2- a luta política implica naturalmente festa. O contrário não é verdade (isto tb se aplica ao post acima do José Neves).

3- A sociabilidade cultural ajuda a despoletar a luta e é parte integrante do processo global de formação de qualquer classe trabalhadora. Qualquer leitor do Thompson (o EP, claro) sabe isso. Basta tb ver o exemplo do operariado agrícola alentejano no século XX para se perceber a indissociabilidade entre cultura popular e mobilização política. Contudo, se a mobilização política necessita da esfera cultural (sem identificação colectiva de classe não há luta possível), uma não se reduz na outra. A mobilização política coloca na sua pauta a necessidade de modificar a estrutura social (desde questões mais imediatas até, num estado mais desenvolvido, a luta pela transformação profunda da sociedade existente). Portanto, a esfera da sociabilidade, o convívio, a festa, são uma componente da luta, mas a luta não se reduz a isto. Ela implica uma projecção de redefinição de algo na sociedade. E isso é a esfera mais propriamente dita da política. Pode abarcar festa mas não é exclusiva ou principalmente festa.

Zé Neves disse...

joão valente,

ninguém defendeu que a política e a festa eram realidades coincidentes. apenas que não eram antónimos, ideia que presidiu à crítica ao dito manifesto anticapitalista.

quanto ao resto, o que é assustador é a insistência nessa visão de que agora são as lutas imediatas e depois a transformação profunda.

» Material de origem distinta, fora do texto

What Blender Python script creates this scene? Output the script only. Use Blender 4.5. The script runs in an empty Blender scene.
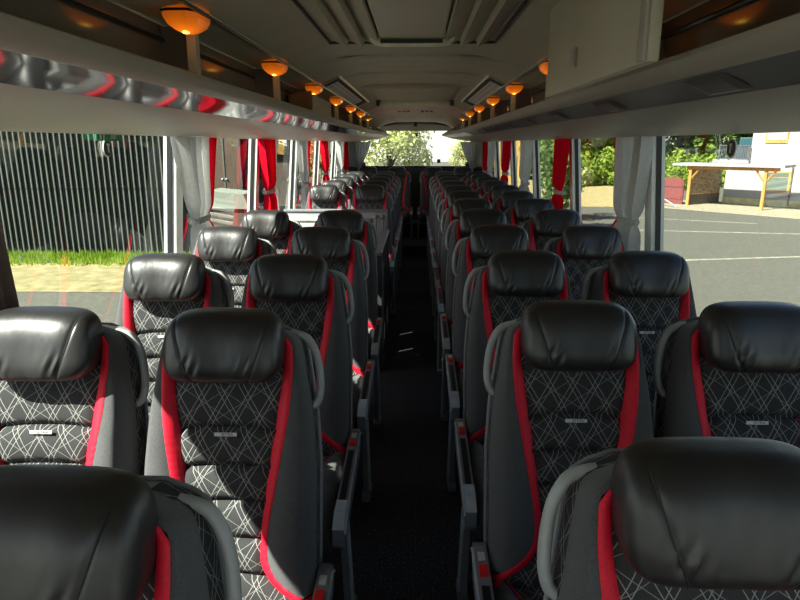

o comunismo é sempre para depois, não é? ou melhor, para si não é para depois, já aí está, nessa sua formulação da "transformação profunda da sociedade existente". para as massas é que é para depois.

Ricardo Noronha disse...

Não odeio Lenine João. Do que ele escreveu, gosto mais de algumas coisas do que de outras. Mas já escrevi sobre isso há algum tempo, ainda no 5 Dias. Mas gosto mais de qualquer coisa que ele tenha escrito do que do Mário Soares.Não me parece em todo o caso que «poderoso» obscureça a dimensão de classe.E o passo para o populismo também não me parece nada evidente. De qualquer maneira, a questão estará numa política que saiba combinar a luta e os caracóis. Nas portas de stº antão a coisa parecia muito ligada. Cumprimentos.